The NBA's Lost Award: Paul George Is The Comeback Player Of The Year

This NBA season, there are many comeback stories. Kevin Durant and Chris Bosh come to mind for making profound comebacks from injury and health scares, respectively. And while I don't mean to slight Bosh or Durant, no story is better than Indiana Pacers All-Star swingman Paul George.

There was a lot of uncertainty surrounding George prior to this NBA season. From possibly playing a new position to wondering how productive he would be after his injury, questions encircled George as if Edward Nygma was around. As we turn the page on 2015, the rebirth of George has been an award-winning performance — and as far as awards go, he undoubtedly should be the runaway “Comeback Player of the Year.”

The problem is that the award is no longer in existence. The last winner of the forgotten award was Marques Johnson during the 1985-1986 season.

The NBA season is far from over, but it’s a landslide about who would win if it was still an actual award. The faux award winner is enjoying his best season as a pro despite being less than two years removed from a would-be career-ending injury.

When watching PG’s leg snap during the USA Summer Basketball exhibition game back on August 1, 2014, it made me wonder if it was over for him. I remember it like it was yesterday, watching it countless times just hoping that he could even walk again, let alone play basketball. The injury was horrific enough that it could have one thinking that there is no way we will see him back on the court.

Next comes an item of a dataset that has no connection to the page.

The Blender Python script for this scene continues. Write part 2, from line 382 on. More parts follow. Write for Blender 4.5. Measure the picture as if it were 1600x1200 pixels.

In an interview with Candace Buckner of the Indy Star, George's father, Paul Sr., mentioned:

"Doctors said give him at least three months before he can start putting weight on it. Then he said from there it's up to him how far he can go with it. We'll have to play it by ear. He's hurting. He still can't believe that this has happened."

At the time, it was a great unknown if he would return at all, let alone to All-Star form. By the same token, it appeared that George would be added to list of stars such as Brandon Roy, Grant Hill, Penny Hardaway and Tracy McGrady who suffered from dreadful injuries that robbed them of the prime of their careers. Despite making a cameo appearance last season, the unknown of what Paul George would become was still imminent.

Donning a new number and nickname — “PG-13” — it was unclear if we would see a new Paul George or the same player who was one of the best two-way players in the NBA. It’s safe to say that we’ve received a little bit of both.

After missing 76 games last season, you could argue Paul George is better than he was pre-injury. PG’s offense has improved in all aspects, which is downright scary. The new-look George is averaging 24.2 points, 7.6 rebounds and 4.0 assists per game. In comparison to his last full season in 2013-2014, his numbers are better across the board.

In addition to having great numbers, the Pacers are the third best team in the Eastern Conference. The numbers are First-Team All-NBA worthy, but the good thing is that his play is affecting his new teammates like Rodney Stuckey, C.J. Miles and Monta Ellis. All of this has translated into wins for the Pacers.

Without David West, Roy Hibbert and Danny Granger in the fold, George has assumed the team's leadership responsibilities and thrived as its alpha dog, and the new-look Pacers have become more versatile due to the adaptability and expansion of George’s game. Indiana was once a plodding half-court team, but those days are long gone. Now that the team caters to PG’s strengths, head coach Frank Vogel has injected tempo into the style of play. The rapid pace has allowed George and the Pacers to thrive in the open court. As it stands, Indiana is seventh in the NBA in fast-break points at 14.5 per game, which is a huge improvement from the 2013-2014 season when the Pacers ranked 28th at 9.5 per game.

An unsavory end to Paul George’s career was approaching. This time last year, he was rehabbing and fighting to play in the NBA again. All the doubt and uncertainty was warranted.

Fast-forward to this year, and George has silenced all doubters. He's reclaimed his place as one of the best players in the game, and as mentioned, he is better than ever. George has revived his career after a long road to recovery and has become one of the best feel-good stories in the NBA.

He may not get an official award for his comeback, but it has been gratifying to see the return to grace for someone who was written off into oblivion.